Currencies

Asian Currencies Rise As Fed Rate Cuts Look Promising


What’s going on here?

Most Asian currencies climbed on the back of a weaker dollar, with stock markets in Asia eyeing weekly gains thanks to anticipated US Federal Reserve rate cuts.

What does this mean?

Several Asian currencies strengthened against the dollar this week. The South Korean won rose by 0.2%, the Singapore dollar and Taiwanese dollar each edged up by 0.1%, and the Indonesian rupiah also saw a minor gain. Even the Philippine peso held steady as annual inflation dipped for the first time in five months. These gains come amid heightened expectations that the Fed will cut interest rates later this year, which would make emerging market currencies more attractive. Meanwhile, South Korean stocks surged to their highest levels since January 2022, thanks to a promising earnings forecast from Samsung. The Taiwanese stock market also hit a new peak, while Indonesian and Manila shares posted solid gains.

Why should I care?

For markets: All eyes on the Fed.

Market participants are eagerly awaiting the US payrolls data to gauge the Fed’s next move, with traders now assigning a 73% chance of a rate cut in September, up from 66% last week, according to the CME’s FedWatch tool. This expectation has bolstered Asian currencies and stocks, making the region an attractive spot for investors looking to capitalize on a more dovish US monetary policy.

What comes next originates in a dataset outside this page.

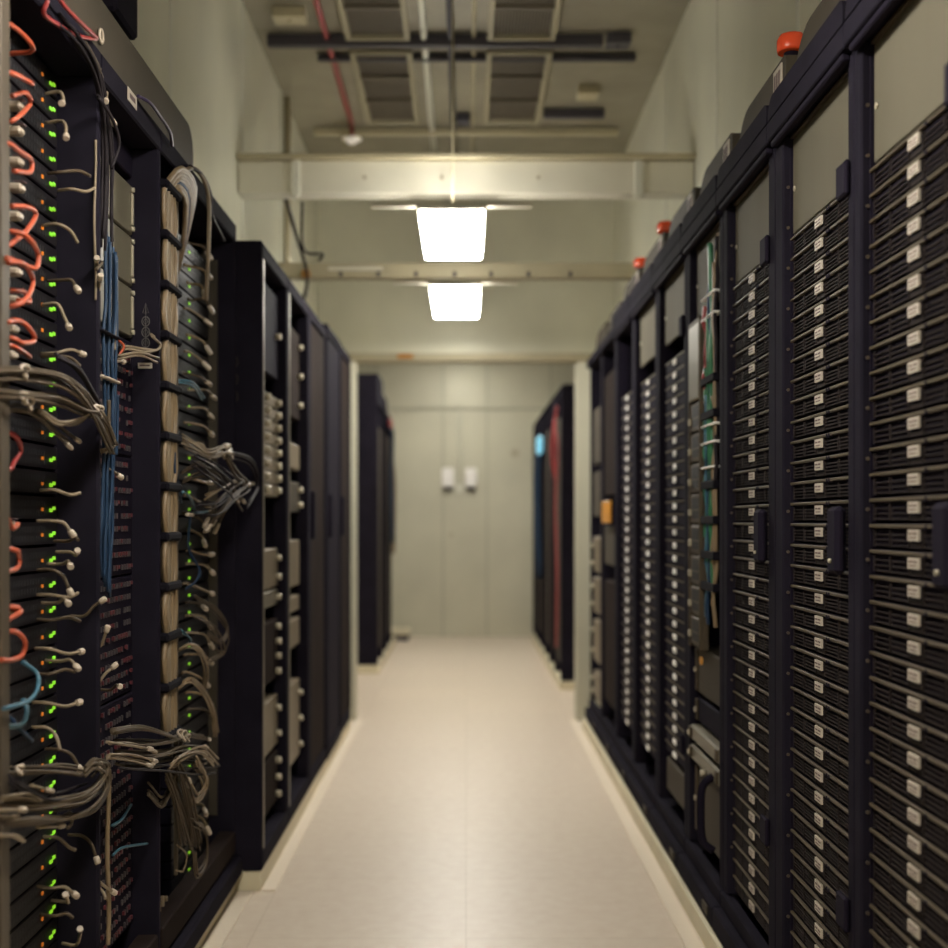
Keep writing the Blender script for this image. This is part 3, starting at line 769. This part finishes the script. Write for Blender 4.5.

The bigger picture: A dance of central banks.

As the US Fed contemplates rate cuts, attention in Asia shifts to the region’s own central banks. Next week brings key policy rate decisions from South Korea and Malaysia, China’s inflation data for June, and Singapore’s second-quarter economic growth estimates. In the Philippines, analysts suggest that Bangko Sentral ng Pilipinas could start cutting rates from August, contingent on maintaining currency stability. Meanwhile, Thailand’s central bank remains in a tug-of-war with the government over rate reductions as the economy slowly recovers.